A diversidade no esporte

A jogadora do Sesi Bauru é patrocinada pela Adidas e avalia a parceria de grandes marcas com atletas e apoiarem a diversidade no esporte.

“Eu tenho o patrocínio da Adidas que, além de me ajudar a sobreviver, também mostra para outras meninas trans que existem pessoas do nosso lado. Eu estar ali, assim como outros LGBTS, é importante para que outras pessoas se sintam representadas e vejam que é possível ter um futuro bom. E, claro, também mostra para os preconceituosos de plantão que eles estão vivendo em um mundo fechado para eles”.

Na entrevista à Glamour, Tifanny vai além na crítica ao preconceito: “Antigamente, falava-se que nós éramos a minoria, mas a minoria são os preconceituosos. A minoria são os racistas, os transfóbicos, os homofóbicos… O problema é que eles são uma minoria que faz barulho. Uma minoria que grita muito e parece que são maioria – mas não são”!

Planos para o futuro

Como qualquer atleta, Tifanny quer alcançar ainda mais pódios. “Quero ir até onde o meu corpo aguentar.

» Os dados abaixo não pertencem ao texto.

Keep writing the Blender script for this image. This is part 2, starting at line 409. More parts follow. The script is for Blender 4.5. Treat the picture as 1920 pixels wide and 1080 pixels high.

Quero dar o meu máximo e chegar no lugar mais alto. Depois disso, quero abrir espaço para outras atletas. E quando eu falo isso muitas pessoas pensam ‘ah, abrir espaço só para pessoas trans?’ e não, eu quero abrir espaço para qualquer pessoa que tenha um sonho”.

Fora das quadras, ela diz que quer continuar lutando pelos transexuais, pela igualdade, por políticas públicas e espaços.

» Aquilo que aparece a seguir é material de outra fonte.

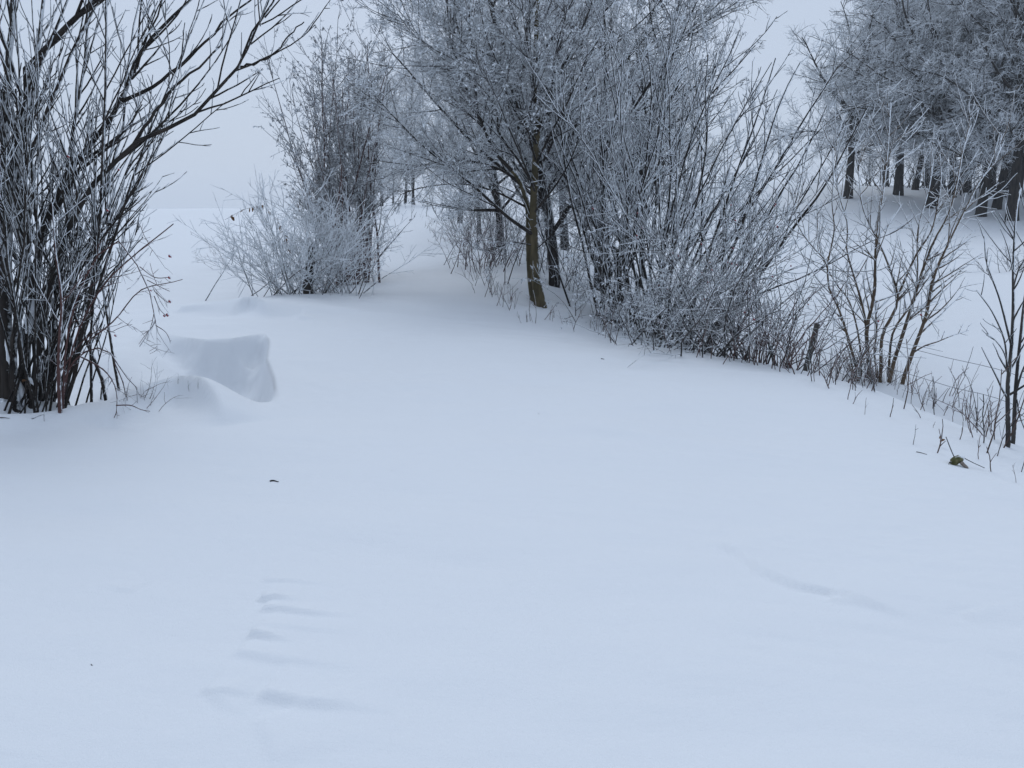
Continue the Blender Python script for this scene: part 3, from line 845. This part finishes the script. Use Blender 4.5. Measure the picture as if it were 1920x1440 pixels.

“Se hoje nós estamos aqui é porque a militância lá atrás lutou por isso e nós conseguimos alcançar um mínimo espaço. Agora queremos o nosso espaço de igualdade. Agradeço a essas pessoas, agradeço as minhas irmãs que já se foram, que lutaram por nós, e as que ainda estão lutando. Nossa luta é diária!”, finaliza Tifanny.